Isn’t it ironic that so many followers of the “Prince of Peace” will cheerfully do violence and wage war in his name?  Isn’t it ironic, that so many followers of the man who said “Be ye kind one unto another, ternderhearted, forgiving…” (Ephesians 4:32) are so cruel and heartless in their dealings with one another.  That the religion who gave us the concept of pride as sin should give rise to such pride-filled followers; that the religion which purports to teach us that judgment lies solely in the hands of the Almighty should generate so many adherents who incessantly judge others on their mode of worship, their sexual habits, or whatever else, rarely if ever exercising such strict judgment on themselves.

Every one of us – every one of us – has skeletons in our closet.  We are all human, we are all fallible, and we are all in this together.  Anything that separates us one from another in the greater sense, as religion unquestionably does, is by definition genocidal…if slowly.

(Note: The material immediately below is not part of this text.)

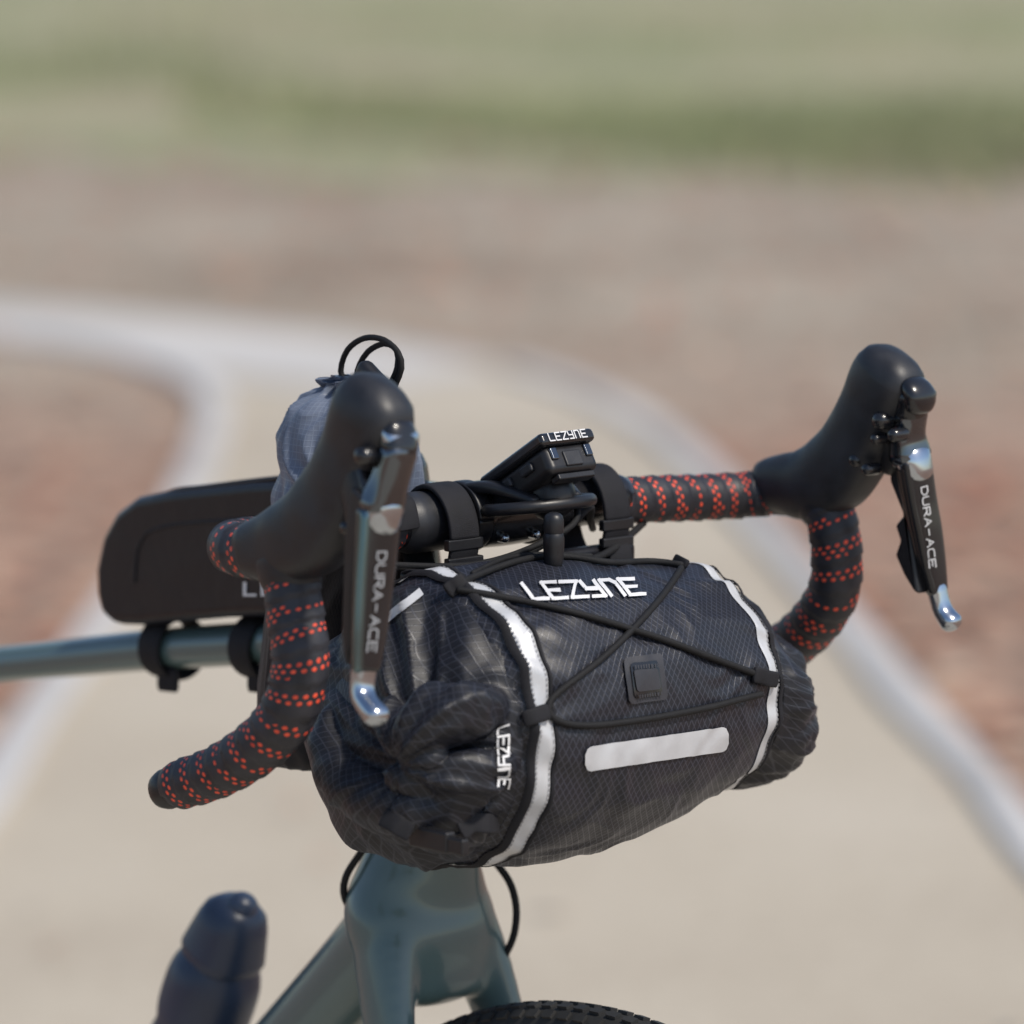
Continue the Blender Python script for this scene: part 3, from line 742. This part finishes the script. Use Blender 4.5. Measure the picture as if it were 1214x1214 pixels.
for i in range(20000):
    u=random.uniform(-250,1460); v=random.triangular(-20,256,195)
    p=QG(u,v); 
    if v>190 and random.random()<(v-190)/66*.9+.1: continue
    if noise.noise(Vector((p.x*.45,p.y*.3,0)))<-.0: continue
    h=random.uniform(.03,.08); a=random.uniform(0,6.28); w=random.uniform(.006,.014); dv=Vector((math.cos(a)*w,math.sin(a)*w,0)); ln=Vector((random.uniform(-.03,.03),random.uniform(-.03,.03),0))
    k=len(vs); q=Vector((p.x,p.y,.003)); vs+=[q-dv,q+dv,q+ln+Vector((0,0,h))]; fs.append((k,k+1,k+2))
mk('grass_blades',vs,fs,simple('grass_blade',(.26,.28,.14),.7,ns=3,bs=0,var=.45),None,smooth=False)
m,nt,b=newmat('worn_concrete'); g=G(nt); o=g.obj()
n1=g.noise(.7,5,o,.6); n2=g.noise(30,5,o,.7)
c=g.ramp(n1,[(.3,(.37,.31,.235)),(.5,(.46,.40,.31)),(.7,(.53,.47,.38))])
c=g.mix(.3,c,g.ramp(n2,[(.3,(.30,.25,.19)),(.7,(.56,.51,.43))]))
g.l(c,b.inputs['Base Color']); b.inputs['Roughness'].default_value=.9; g.l(g.bump(n2,.5,.006),b.inputs['Normal']); PTH=m
KRB=simple('kerb_concrete',(.49,.475,.46),.85,ns=18,bs=.4,var=.22,dist=.004)
le=[(-420,1500),(-150,1110),(0,885),(60,800),(130,705),(190,615),(228,530),(238,490),(222,462),(165,436),(90,418),(0,408),(-200,398),(-700,388)]
ue=[(-700,338),(-200,350),(0,360),(120,370),(260,384),(400,400),(520,418),(620,442)]
re=[(620,442),(700,466),(780,505),(850,560),(920,630),(1000,720),(1100,835),(1214,965),(1330,1100),(1600,1400)]
def cr2(L,k=8):
    P=[[a,b_,0] for a,b_ in L]; out=[]
    for i in range(len(P)-1):
        p0=P[max(i-1,0)];p1=P[i];p2=P[i+1];p3=P[min(i+2,len(P)-1)]
        for j in range(k):
            t=j/k; out.append(tuple(.5*((2*b)+(-a+c)*t+(2*a-5*b+4*c-d)*t*t+(-a+3*b-3*c+d)*t**3) for a,b,c,d in zip(p0,p1,p2,p3))[:2])
    out.append(tuple(P[-1][:2])); return out
LE=[QG(*p) for p in cr2(le)];UE=[QG(*p) for p in cr2(ue)];RE=[QG(*p) for p in cr2(re)]
poly=[Vector((-3.5,-8,0))]+LE+UE+RE[1:]+[Vector((3.5,-8,0))]
sheet('path',poly,.006,PTH)
def kerb(nm,L,w,h,side):
    vs=[];fs=[]
    for i,p in enumerate(L):
        a=L[max(i-1,0)];b_=L[min(i+1,len(L)-1)]; t=(b_-a).normalized(); ww=w*(1+.2*noise.noise(p*1.5)); n=Vector((-t.y,t.x,0))*ww*side
        for q,z in ((p,0.0),(p,h),(p+n*.08,h+.004),(p+n*.92,h+.004),(p+n,h),(p+n,0.0)): vs.append(Vector((q.x,q.y,z)))
    for i in range(len(L)-1):
        for k in range(5): fs.append((i*6+k,i*6+k+1,i*6+7+k,i*6+6+k))
    return mk(nm,vs,fs,KRB,smooth=False)
kerb('path_kerb',LE,.065,.02,-1)
kerb('path_kerb',RE,.065,.02,-1)
ap=[QG(*p) for p in cr2([(-700,384),(-200,393),(0,402),(90,410),(170,426),(235,448)])]+[QG(*p) for p in cr2([(420,470),(520,450),(585,440),(520,422),(400,404),(260,388),(120,374),(0,364),(-200,354),(-700,342)])]
sheet('footway',ap,.010,simple('pale_concrete',(.47,.45,.425),.85,ns=8,bs=.3,var=.18,dist=.004))
def inside(p):
    c=False;n=len(poly);j=n-1
    for i in range(n):
        a=poly[i];b_=poly[j]
        if (a.y>p.y)!=(b_.y>p.y) and p.x<(b_.x-a.x)*(p.y-a.y)/(b_.y-a.y)+a.x: c=not c
        j=i
    return c
vs=[];fs=[]
for i in range(10000):
    y=random.uniform(1.5,17) if random.random()<.75 else random.uniform(-3,8); x=random.uniform(-3.2,3.2)*(1 if y<6 else 1.3)
    p=Vector((x,y,0)); ins=inside(p)
    if ins and random.random()<.98: continue
    if y>8 and random.random()<.5: continue
    s=random.uniform(.018,.045)*(.6 if ins else 1); a=random.uniform(0,6.28); z=.014 if ins else .006
    d=Vector((math.cos(a),math.sin(a),random.uniform(-.2,.3)))*s; e=Vector((-math.sin(a),math.cos(a),random.uniform(-.3,.3)))*s*.55
    c=Vector((x,y,z+random.uniform(.004,.02))); k=len(vs)
    vs+=[c-d,c-d*.3+e,c+d*.5+e*.8,c+d,c+d*.5-e*.8,c-d*.3-e]; fs.append(tuple(range(k,k+6)))
m,nt,b=newmat('dead_leaf'); g=G(nt)
vo=g.n('ShaderNodeTexVoronoi'); vo.inputs['Scale'].default_value=9; g.l(g.obj(),vo.inputs['Vector'])
g.l(g.ramp(vo.outputs['Color'],[(.1,(.26,.10,.06)),(.4,(.40,.19,.12)),(.7,(.46,.31,.21)),(.95,(.55,.46,.36))]),b.inputs['Base Color']); b.inputs['Roughness'].default_value=.7
mk('fallen_leaves',vs,fs,m,None,smooth=False)

# ---------------------------------------------------------------- light, world, camera
w=bpy.data.worlds.new('World'); sc.world=w; w.use_nodes=True
nt=w.node_tree; bg=nt.nodes['Background']; sk=nt.nodes.new('ShaderNodeTexSky'); sk.sky_type='NISHITA'; sk.sun_disc=False
el=math.radians(52); az=math.radians(125)
sk.sun_elevation=el; sk.sun_rotation=az; nt.links.new(sk.outputs[0],bg.inputs[0]); bg.inputs[1].default_value=.14
sd=bpy.data.lights.new('Sun','SUN'); sd.energy=3.6; sd.angle=math.radians(5); sd.color=(1,.925,.815)
so=bpy.data.objects.new('Sun',sd); sc.collection.objects.link(so)
dirv=Vector((math.sin(az)*math.cos(el),math.cos(az)*math.cos(el),math.sin(el)))
so.rotation_euler=(-dirv).to_track_quat('-Z','Y').to_euler(); so.location=dirv*10
cd=bpy.data.cameras.new('Camera'); co=bpy.data.objects.new('Camera',cd); sc.collection.objects.link(co)
co.location=C; co.rotation_euler=(math.radians(90)-PITCH,0,0); cd.lens=LENS; cd.sensor_width=36; cd.clip_end=1500; cd.clip_start=.05
cd.dof.use_dof=True; cd.dof.focus_distance=3.33; cd.dof.aperture_fstop=4.2; cd.dof.aperture_blades=9
sc.camera=co
sc.view_settings.view_transform='Standard'; sc.view_settings.look='None'; sc.view_settings.exposure=0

Guy shouldn’t have had the pin on his uniform.  When the whole story’s out, it’s likely that he was asked/told/warned about this several times, and further that his decision to start publicly practicing his religion at work was intended to get him fired and provoke just this kind of self-righteous indignance, once again warming the fires that keep us from coming together as one people to solve our common problems, face our common threats, and improve our common state of being.